Scene modeling code data
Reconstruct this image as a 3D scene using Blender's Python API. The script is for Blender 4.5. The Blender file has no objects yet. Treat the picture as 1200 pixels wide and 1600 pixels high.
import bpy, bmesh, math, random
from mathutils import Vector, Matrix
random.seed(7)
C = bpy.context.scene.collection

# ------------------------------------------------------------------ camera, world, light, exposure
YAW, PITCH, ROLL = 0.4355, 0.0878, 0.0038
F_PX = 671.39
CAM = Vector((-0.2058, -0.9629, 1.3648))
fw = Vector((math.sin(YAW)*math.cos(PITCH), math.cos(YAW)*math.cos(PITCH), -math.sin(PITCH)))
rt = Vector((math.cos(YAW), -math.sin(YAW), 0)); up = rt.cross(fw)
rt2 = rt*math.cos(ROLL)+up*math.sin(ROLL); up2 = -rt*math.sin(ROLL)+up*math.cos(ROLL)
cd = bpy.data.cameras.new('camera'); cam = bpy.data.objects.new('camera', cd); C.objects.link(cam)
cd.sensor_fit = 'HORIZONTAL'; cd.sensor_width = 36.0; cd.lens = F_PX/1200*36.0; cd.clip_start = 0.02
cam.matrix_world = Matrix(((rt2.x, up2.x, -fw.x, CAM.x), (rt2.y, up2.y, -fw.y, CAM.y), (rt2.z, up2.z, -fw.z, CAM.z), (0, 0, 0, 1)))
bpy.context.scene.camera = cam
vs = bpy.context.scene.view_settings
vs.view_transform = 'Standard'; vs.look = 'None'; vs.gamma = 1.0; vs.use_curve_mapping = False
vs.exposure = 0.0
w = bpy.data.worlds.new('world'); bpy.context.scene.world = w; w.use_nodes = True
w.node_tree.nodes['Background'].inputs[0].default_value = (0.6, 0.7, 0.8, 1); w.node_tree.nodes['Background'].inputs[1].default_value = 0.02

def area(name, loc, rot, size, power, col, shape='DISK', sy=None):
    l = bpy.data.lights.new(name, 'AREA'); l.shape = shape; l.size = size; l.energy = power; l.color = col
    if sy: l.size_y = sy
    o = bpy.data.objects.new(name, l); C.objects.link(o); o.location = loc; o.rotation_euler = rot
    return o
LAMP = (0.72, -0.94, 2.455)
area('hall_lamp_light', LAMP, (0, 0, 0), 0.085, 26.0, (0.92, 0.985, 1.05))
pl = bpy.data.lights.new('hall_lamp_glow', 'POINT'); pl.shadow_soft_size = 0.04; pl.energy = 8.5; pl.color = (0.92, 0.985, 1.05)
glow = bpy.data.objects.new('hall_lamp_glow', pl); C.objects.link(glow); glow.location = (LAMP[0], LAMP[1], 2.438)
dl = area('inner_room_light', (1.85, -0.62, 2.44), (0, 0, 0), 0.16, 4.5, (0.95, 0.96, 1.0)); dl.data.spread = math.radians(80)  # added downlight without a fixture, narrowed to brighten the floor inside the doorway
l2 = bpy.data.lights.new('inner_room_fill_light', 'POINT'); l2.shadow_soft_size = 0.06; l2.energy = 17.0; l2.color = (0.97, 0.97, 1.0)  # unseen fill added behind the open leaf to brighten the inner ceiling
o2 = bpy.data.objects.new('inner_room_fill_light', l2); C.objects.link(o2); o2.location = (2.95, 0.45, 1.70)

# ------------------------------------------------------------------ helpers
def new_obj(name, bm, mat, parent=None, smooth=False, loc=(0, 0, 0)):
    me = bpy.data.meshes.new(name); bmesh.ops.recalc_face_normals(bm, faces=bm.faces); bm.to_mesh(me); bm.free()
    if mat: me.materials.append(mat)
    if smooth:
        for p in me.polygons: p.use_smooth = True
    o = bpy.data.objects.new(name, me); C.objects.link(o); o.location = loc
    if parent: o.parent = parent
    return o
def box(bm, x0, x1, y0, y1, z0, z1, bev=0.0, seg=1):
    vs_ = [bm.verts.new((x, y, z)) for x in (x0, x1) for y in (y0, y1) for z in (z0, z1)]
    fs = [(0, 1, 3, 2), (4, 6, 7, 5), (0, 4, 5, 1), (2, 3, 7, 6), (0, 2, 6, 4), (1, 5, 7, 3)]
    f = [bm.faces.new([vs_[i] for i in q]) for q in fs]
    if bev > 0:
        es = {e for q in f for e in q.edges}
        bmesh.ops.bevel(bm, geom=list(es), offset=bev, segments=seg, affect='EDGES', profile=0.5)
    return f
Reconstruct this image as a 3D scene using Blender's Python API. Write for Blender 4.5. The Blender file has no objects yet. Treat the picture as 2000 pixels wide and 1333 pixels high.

▸ Instruction
Quote verbatim the opening lines of the listing above, ending with the line where "C = bpy.context.scene.collection" appears; include both endpoints and nothing more.

▸ The completed task
Reconstruct this image as a 3D scene using Blender's Python API. The script is for Blender 4.5. The Blender file has no objects yet. Treat the picture as 1200 pixels wide and 1600 pixels high.
import bpy, bmesh, math, random
from mathutils import Vector, Matrix
random.seed(7)
C = bpy.context.scene.collection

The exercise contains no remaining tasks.